The section that you’re about the read focuses exclusively on seated barbell curls. To see a complete comparison between sitting and standing positions, click the link to learn the difference between seated and standing dumbbell curls.

  • Seated barbell curls emphasize the outer muscle fibers of your biceps, whereas the standing version trains both heads more evenly.
  • Seated barbell curls build less overall mass because you’re performing partial reps.
  • You can lift more weight on a seated barbell curl because the weight doesn’t have to travel as far.
  • Keep the bar close to your body during a seated barbell biceps curl, but arc it away from you slightly in the standing version.

You can also do a seated bicep cable curl if you want to do an exercise that’s similar to seated straight bar curls but which also provides constant tension.

Alternatively, to focus purely on your brachialis and brachioradialis muscles, you can try doing a hammer curl with a barbell.

Should you do the seated barbell biceps curl or not?
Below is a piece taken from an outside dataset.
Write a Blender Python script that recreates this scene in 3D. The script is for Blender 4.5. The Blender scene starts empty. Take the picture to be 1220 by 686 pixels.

A man performing seated straight bar curls

Sitting barbell curls are an exercise of two halves. On the one hand, the movement is close to a waste of time for beginners because it naturally promotes half rep training.

However, this is actually a benefit for advanced lifters because doing a barbell seated curl while keeping the weight close to your body can help to bring up the outer head of your biceps.

This is partially due to the fact that your long head gets put under a more significant stretch when you let your elbows drift behind your body during a curl. But it’s also because the brachioradialis and brachialis (the other two elbows flexors) are less active during the top half of a curl. Hence, you can put a greater portion of the tension on your biceps by sticking to the top half of the movement.

For building overall mass, however, full range of motion curls are your best bet. The seated barbell biceps curl is fine as a secondary exercise because it serves a worthwhile purpose. Just don’t make it your primary bicep-building movement.